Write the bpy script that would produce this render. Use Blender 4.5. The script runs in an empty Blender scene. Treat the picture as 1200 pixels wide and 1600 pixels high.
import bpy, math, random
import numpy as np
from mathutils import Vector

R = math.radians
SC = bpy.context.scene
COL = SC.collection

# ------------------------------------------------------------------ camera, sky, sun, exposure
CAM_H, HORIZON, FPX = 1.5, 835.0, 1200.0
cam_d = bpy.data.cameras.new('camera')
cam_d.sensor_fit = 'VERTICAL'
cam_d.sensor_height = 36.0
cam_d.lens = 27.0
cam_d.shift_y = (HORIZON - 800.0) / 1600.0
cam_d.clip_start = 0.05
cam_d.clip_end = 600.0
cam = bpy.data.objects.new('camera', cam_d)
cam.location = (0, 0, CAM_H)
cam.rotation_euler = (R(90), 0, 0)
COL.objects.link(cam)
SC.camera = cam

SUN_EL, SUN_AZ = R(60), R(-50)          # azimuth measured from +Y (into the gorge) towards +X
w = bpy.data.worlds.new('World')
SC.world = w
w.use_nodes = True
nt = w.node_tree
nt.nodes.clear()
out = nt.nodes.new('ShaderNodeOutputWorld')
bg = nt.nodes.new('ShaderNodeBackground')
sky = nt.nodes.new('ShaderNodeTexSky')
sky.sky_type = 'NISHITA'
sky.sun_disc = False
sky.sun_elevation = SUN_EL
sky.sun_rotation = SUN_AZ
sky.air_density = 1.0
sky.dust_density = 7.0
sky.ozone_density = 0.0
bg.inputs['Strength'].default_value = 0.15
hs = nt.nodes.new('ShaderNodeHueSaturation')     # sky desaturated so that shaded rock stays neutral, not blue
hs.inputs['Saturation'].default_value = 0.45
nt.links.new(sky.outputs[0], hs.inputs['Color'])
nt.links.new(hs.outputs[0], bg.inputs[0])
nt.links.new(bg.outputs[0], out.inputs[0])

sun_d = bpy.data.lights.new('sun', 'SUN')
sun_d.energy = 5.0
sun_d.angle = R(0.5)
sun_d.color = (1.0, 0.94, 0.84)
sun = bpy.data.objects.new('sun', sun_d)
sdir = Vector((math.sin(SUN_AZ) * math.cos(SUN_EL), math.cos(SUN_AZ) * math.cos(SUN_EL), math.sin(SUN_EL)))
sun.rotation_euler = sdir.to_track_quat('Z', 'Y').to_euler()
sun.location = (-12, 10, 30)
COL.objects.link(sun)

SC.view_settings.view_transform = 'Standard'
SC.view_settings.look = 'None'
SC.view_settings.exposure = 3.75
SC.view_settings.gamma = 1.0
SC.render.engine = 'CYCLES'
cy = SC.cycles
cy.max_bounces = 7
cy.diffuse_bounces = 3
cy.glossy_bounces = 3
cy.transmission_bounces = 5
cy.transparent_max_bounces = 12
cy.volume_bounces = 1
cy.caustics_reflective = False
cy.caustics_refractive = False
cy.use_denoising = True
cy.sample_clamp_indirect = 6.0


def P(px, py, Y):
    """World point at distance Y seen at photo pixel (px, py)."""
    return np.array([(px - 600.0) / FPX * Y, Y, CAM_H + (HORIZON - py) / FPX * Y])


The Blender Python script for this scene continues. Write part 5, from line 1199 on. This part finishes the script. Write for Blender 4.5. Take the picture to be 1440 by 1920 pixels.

- [WHAT TO WORK ON] Exactly as shown above, return every record.

- [IN RESPONSE]
Write the bpy script that would produce this render. Use Blender 4.5. The script runs in an empty Blender scene. Treat the picture as 1200 pixels wide and 1600 pixels high.
import bpy, math, random
import numpy as np
from mathutils import Vector

R = math.radians
SC = bpy.context.scene
COL = SC.collection

# ------------------------------------------------------------------ camera, sky, sun, exposure
CAM_H, HORIZON, FPX = 1.5, 835.0, 1200.0
cam_d = bpy.data.cameras.new('camera')
cam_d.sensor_fit = 'VERTICAL'
cam_d.sensor_height = 36.0
cam_d.lens = 27.0
cam_d.shift_y = (HORIZON - 800.0) / 1600.0
cam_d.clip_start = 0.05
cam_d.clip_end = 600.0
cam = bpy.data.objects.new('camera', cam_d)
cam.location = (0, 0, CAM_H)
cam.rotation_euler = (R(90), 0, 0)
COL.objects.link(cam)
SC.camera = cam

SUN_EL, SUN_AZ = R(60), R(-50)          # azimuth measured from +Y (into the gorge) towards +X
w = bpy.data.worlds.new('World')
SC.world = w
w.use_nodes = True
nt = w.node_tree
nt.nodes.clear()
out = nt.nodes.new('ShaderNodeOutputWorld')
bg = nt.nodes.new('ShaderNodeBackground')
sky = nt.nodes.new('ShaderNodeTexSky')
sky.sky_type = 'NISHITA'
sky.sun_disc = False
sky.sun_elevation = SUN_EL
sky.sun_rotation = SUN_AZ
sky.air_density = 1.0
sky.dust_density = 7.0
sky.ozone_density = 0.0
bg.inputs['Strength'].default_value = 0.15
hs = nt.nodes.new('ShaderNodeHueSaturation')     # sky desaturated so that shaded rock stays neutral, not blue
hs.inputs['Saturation'].default_value = 0.45
nt.links.new(sky.outputs[0], hs.inputs['Color'])
nt.links.new(hs.outputs[0], bg.inputs[0])
nt.links.new(bg.outputs[0], out.inputs[0])

sun_d = bpy.data.lights.new('sun', 'SUN')
sun_d.energy = 5.0
sun_d.angle = R(0.5)
sun_d.color = (1.0, 0.94, 0.84)
sun = bpy.data.objects.new('sun', sun_d)
sdir = Vector((math.sin(SUN_AZ) * math.cos(SUN_EL), math.cos(SUN_AZ) * math.cos(SUN_EL), math.sin(SUN_EL)))
sun.rotation_euler = sdir.to_track_quat('Z', 'Y').to_euler()
sun.location = (-12, 10, 30)
COL.objects.link(sun)

SC.view_settings.view_transform = 'Standard'
SC.view_settings.look = 'None'
SC.view_settings.exposure = 3.75
SC.view_settings.gamma = 1.0
SC.render.engine = 'CYCLES'
cy = SC.cycles
cy.max_bounces = 7
cy.diffuse_bounces = 3
cy.glossy_bounces = 3
cy.transmission_bounces = 5
cy.transparent_max_bounces = 12
cy.volume_bounces = 1
cy.caustics_reflective = False
cy.caustics_refractive = False
cy.use_denoising = True
cy.sample_clamp_indirect = 6.0


def P(px, py, Y):
    """World point at distance Y seen at photo pixel (px, py)."""
    return np.array([(px - 600.0) / FPX * Y, Y, CAM_H + (HORIZON - py) / FPX * Y])


The Blender Python script for this scene continues. Write part 5, from line 1199 on. This part finishes the script. Write for Blender 4.5. Take the picture to be 1440 by 1920 pixels.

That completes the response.